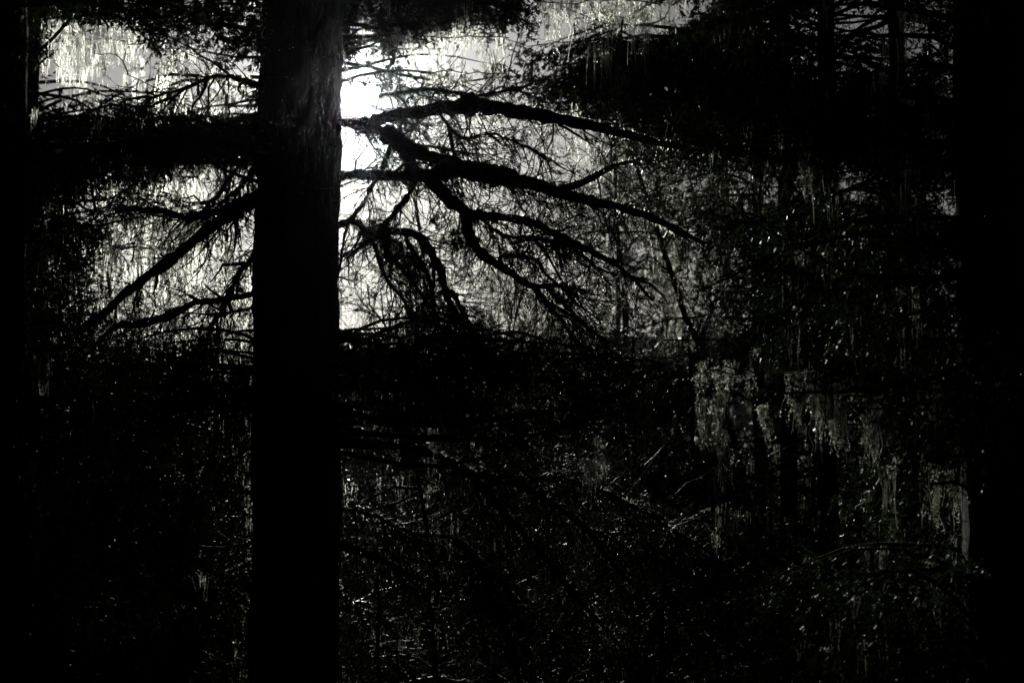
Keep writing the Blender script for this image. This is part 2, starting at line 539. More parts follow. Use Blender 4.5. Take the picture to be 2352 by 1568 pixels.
LIMBS = [
    # path in the layout grid, start / middle / end thickness, depth slope
    ([(755, 281), (830, 284), (905, 274), (1000, 252), (1100, 246), (1200, 258), (1330, 288), (1500, 325), (1700, 372)], (22, 44, 12), .0012),
    ([(800, 280), (850, 292), (905, 318), (960, 347), (1040, 376), (1130, 394), (1230, 418), (1350, 455)], (22, 36, 12), .0012),
    ([(765, 404), (850, 405), (940, 402), (1040, 402), (1130, 408), (1220, 426), (1330, 452), (1480, 492), (1620, 560)], (24, 42, 14), .0012),
    ([(880, 305), (925, 345), (946, 395), (985, 420), (1030, 455), (1065, 490), (1085, 545), (1120, 590), (1165, 625), (1220, 650), (1290, 668), (1345, 668)], (40, 34, 8), .0012),
    ([(1060, 485), (1110, 496), (1180, 506), (1260, 530), (1340, 562), (1420, 612), (1500, 690)], (26, 22, 8), .0012),
    ([(1215, 648), (1255, 700), (1305, 770), (1350, 835)], (13, 11, 5), .0012),
    ([(1250, 657), (1290, 695), (1345, 735), (1400, 790)], (13, 10, 5), .0013),
    ([(1140, 610), (1165, 590), (1230, 600), (1265, 635), (1310, 680)], (11, 10, 5), .0011),
    ([(905, 325), (878, 372), (858, 428), (825, 478), (790, 512)], (17, 13, 8), .0013),
    ([(958, 405), (935, 450), (905, 490), (870, 532)], (20, 18, 14), .0011),
    ([(765, 520), (810, 522), (850, 532), (900, 525), (950, 540), (985, 568), (1010, 620), (1030, 680), (1060, 740), (1100, 790), (1150, 850)], (15, 26, 9), .0010),
    ([(855, 540), (825, 572), (796, 592)], (14, 12, 5), .0012),
    ([(880, 560), (920, 620), (960, 670), (1000, 745)], (15, 12, 7), .0010),
    ([(860, 560), (890, 640), (930, 690), (965, 780)], (13, 10, 6), .0008),
    ([(930, 545), (975, 620), (990, 690), (1020, 765)], (13, 12, 7), .0013),
    ([(1005, 640), (1040, 690), (1075, 735), (1110, 765)], (13, 13, 6), .0010),
    ([(1280, 434), (1340, 410), (1400, 385), (1470, 365)], (24, 18, 7), .0012),
    ([(1010, 258), (1045, 300), (1070, 317), (1140, 313), (1220, 345), (1300, 390)], (9, 7, 4), .0010),
    ([(900, 300), (950, 325), (1010, 345), (1075, 350)], (8, 6, 3), .0014),
    ([(870, 222), (980, 207), (1100, 207), (1210, 198)], (12, 10, 5), .0016),
    ([(1100, 498), (1160, 540), (1250, 545), (1330, 590), (1400, 650)], (11, 8, 4), .0014),
    ([(1170, 560), (1215, 548), (1290, 552), (1360, 566)], (7, 6, 3), .0012),
    ([(770, 770), (880, 800), (1000, 832), (1130, 862), (1300, 880), (1480, 905)], (28, 22, 8), .0006),
    # left of the trunk
    ([(595, 455), (545, 485), (480, 525), (420, 577), (350, 636), (290, 681), (240, 716), (185, 752)], (36, 30, 16), .0010),
    ([(590, 452), (500, 482), (430, 498), (380, 493), (340, 488), (265, 478)], (22, 18, 12), .0012),
    ([(590, 674), (520, 685), (450, 697), (390, 721), (320, 739), (270, 746), (235, 772), (200, 815)], (12, 25, 8), .0010),
    ([(590, 580), (552, 640), (520, 692), (490, 762), (465, 835)], (16, 14, 7), .0012),
    ([(592, 372), (560, 420), (520, 462), (462, 508)], (11, 9, 5), .0006),
    ([(592, 350), (540, 400), (505, 440), (470, 480)], (9, 7, 4), .0014),
    ([(590, 702), (540, 711), (480, 722)], (8, 6, 3), .0010),
    ([(590, 292), (480, 312), (350, 322), (200, 332), (40, 335)], (32, 26, 12), .0004),
    ([(590, 196), (500, 178), (430, 202), (330, 232)], (13, 10, 5), .0014),
    ([(588, 898), (480, 912), (380, 960), (270, 1012)], (24, 18, 8), .0006),
    ([(588, 1018), (540, 1046), (470, 1062)], (14, 10, 5), .0010),
    ([(588, 1130), (530, 1128), (450, 1126)], (9, 8, 4), .0010),
    ([(588, 1286), (480, 1332), (390, 1372)], (15, 12, 5), .0008),
    # low on the right
    ([(765, 1014), (850, 1016), (920, 1026), (990, 1046), (1080, 1086), (1160, 1166), (1240, 1266), (1330, 1370), (1420, 1470), (1510, 1580)], (30, 27, 14), .0007),
    ([(1050, 1074), (1150, 1100), (1240, 1132), (1330, 1202), (1430, 1312), (1550, 1430)], (28, 24, 10), .0007),
    ([(765, 1168), (850, 1180), (940, 1214), (1040, 1242), (1110, 1302), (1200, 1402), (1310, 1492)], (16, 15, 9), .0010),
    ([(1040, 1240), (1095, 1290), (1130, 1380), (1165, 1470), (1200, 1568), (1225, 1650)], (20, 27, 24), .0010),
    ([(770, 1246), (850, 1280), (930, 1310), (1010, 1336), (1110, 1326)], (34, 22, 7), .0003),
    ([(1140, 1098), (1300, 1102), (1450, 1160), (1600, 1252), (1760, 1345)], (24, 18, 8), .0007),
    ([(1330, 1202), (1400, 1240), (1520, 1270), (1640, 1330)], (14, 11, 6), .0008),
]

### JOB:
Transcribe the full listing character for character. Pictures are excluded.

### RESPONSE BELOW:
Keep writing the Blender script for this image. This is part 2, starting at line 539. More parts follow. Use Blender 4.5. Take the picture to be 2352 by 1568 pixels.
LIMBS = [
    # path in the layout grid, start / middle / end thickness, depth slope
    ([(755, 281), (830, 284), (905, 274), (1000, 252), (1100, 246), (1200, 258), (1330, 288), (1500, 325), (1700, 372)], (22, 44, 12), .0012),
    ([(800, 280), (850, 292), (905, 318), (960, 347), (1040, 376), (1130, 394), (1230, 418), (1350, 455)], (22, 36, 12), .0012),
    ([(765, 404), (850, 405), (940, 402), (1040, 402), (1130, 408), (1220, 426), (1330, 452), (1480, 492), (1620, 560)], (24, 42, 14), .0012),
    ([(880, 305), (925, 345), (946, 395), (985, 420), (1030, 455), (1065, 490), (1085, 545), (1120, 590), (1165, 625), (1220, 650), (1290, 668), (1345, 668)], (40, 34, 8), .0012),
    ([(1060, 485), (1110, 496), (1180, 506), (1260, 530), (1340, 562), (1420, 612), (1500, 690)], (26, 22, 8), .0012),
    ([(1215, 648), (1255, 700), (1305, 770), (1350, 835)], (13, 11, 5), .0012),
    ([(1250, 657), (1290, 695), (1345, 735), (1400, 790)], (13, 10, 5), .0013),
    ([(1140, 610), (1165, 590), (1230, 600), (1265, 635), (1310, 680)], (11, 10, 5), .0011),
    ([(905, 325), (878, 372), (858, 428), (825, 478), (790, 512)], (17, 13, 8), .0013),
    ([(958, 405), (935, 450), (905, 490), (870, 532)], (20, 18, 14), .0011),
    ([(765, 520), (810, 522), (850, 532), (900, 525), (950, 540), (985, 568), (1010, 620), (1030, 680), (1060, 740), (1100, 790), (1150, 850)], (15, 26, 9), .0010),
    ([(855, 540), (825, 572), (796, 592)], (14, 12, 5), .0012),
    ([(880, 560), (920, 620), (960, 670), (1000, 745)], (15, 12, 7), .0010),
    ([(860, 560), (890, 640), (930, 690), (965, 780)], (13, 10, 6), .0008),
    ([(930, 545), (975, 620), (990, 690), (1020, 765)], (13, 12, 7), .0013),
    ([(1005, 640), (1040, 690), (1075, 735), (1110, 765)], (13, 13, 6), .0010),
    ([(1280, 434), (1340, 410), (1400, 385), (1470, 365)], (24, 18, 7), .0012),
    ([(1010, 258), (1045, 300), (1070, 317), (1140, 313), (1220, 345), (1300, 390)], (9, 7, 4), .0010),
    ([(900, 300), (950, 325), (1010, 345), (1075, 350)], (8, 6, 3), .0014),
    ([(870, 222), (980, 207), (1100, 207), (1210, 198)], (12, 10, 5), .0016),
    ([(1100, 498), (1160, 540), (1250, 545), (1330, 590), (1400, 650)], (11, 8, 4), .0014),
    ([(1170, 560), (1215, 548), (1290, 552), (1360, 566)], (7, 6, 3), .0012),
    ([(770, 770), (880, 800), (1000, 832), (1130, 862), (1300, 880), (1480, 905)], (28, 22, 8), .0006),
    # left of the trunk
    ([(595, 455), (545, 485), (480, 525), (420, 577), (350, 636), (290, 681), (240, 716), (185, 752)], (36, 30, 16), .0010),
    ([(590, 452), (500, 482), (430, 498), (380, 493), (340, 488), (265, 478)], (22, 18, 12), .0012),
    ([(590, 674), (520, 685), (450, 697), (390, 721), (320, 739), (270, 746), (235, 772), (200, 815)], (12, 25, 8), .0010),
    ([(590, 580), (552, 640), (520, 692), (490, 762), (465, 835)], (16, 14, 7), .0012),
    ([(592, 372), (560, 420), (520, 462), (462, 508)], (11, 9, 5), .0006),
    ([(592, 350), (540, 400), (505, 440), (470, 480)], (9, 7, 4), .0014),
    ([(590, 702), (540, 711), (480, 722)], (8, 6, 3), .0010),
    ([(590, 292), (480, 312), (350, 322), (200, 332), (40, 335)], (32, 26, 12), .0004),
    ([(590, 196), (500, 178), (430, 202), (330, 232)], (13, 10, 5), .0014),
    ([(588, 898), (480, 912), (380, 960), (270, 1012)], (24, 18, 8), .0006),
    ([(588, 1018), (540, 1046), (470, 1062)], (14, 10, 5), .0010),
    ([(588, 1130), (530, 1128), (450, 1126)], (9, 8, 4), .0010),
    ([(588, 1286), (480, 1332), (390, 1372)], (15, 12, 5), .0008),
    # low on the right
    ([(765, 1014), (850, 1016), (920, 1026), (990, 1046), (1080, 1086), (1160, 1166), (1240, 1266), (1330, 1370), (1420, 1470), (1510, 1580)], (30, 27, 14), .0007),
    ([(1050, 1074), (1150, 1100), (1240, 1132), (1330, 1202), (1430, 1312), (1550, 1430)], (28, 24, 10), .0007),
    ([(765, 1168), (850, 1180), (940, 1214), (1040, 1242), (1110, 1302), (1200, 1402), (1310, 1492)], (16, 15, 9), .0010),
    ([(1040, 1240), (1095, 1290), (1130, 1380), (1165, 1470), (1200, 1568), (1225, 1650)], (20, 27, 24), .0010),
    ([(770, 1246), (850, 1280), (930, 1310), (1010, 1336), (1110, 1326)], (34, 22, 7), .0003),
    ([(1140, 1098), (1300, 1102), (1450, 1160), (1600, 1252), (1760, 1345)], (24, 18, 8), .0007),
    ([(1330, 1202), (1400, 1240), (1520, 1270), (1640, 1330)], (14, 11, 6), .0008),
]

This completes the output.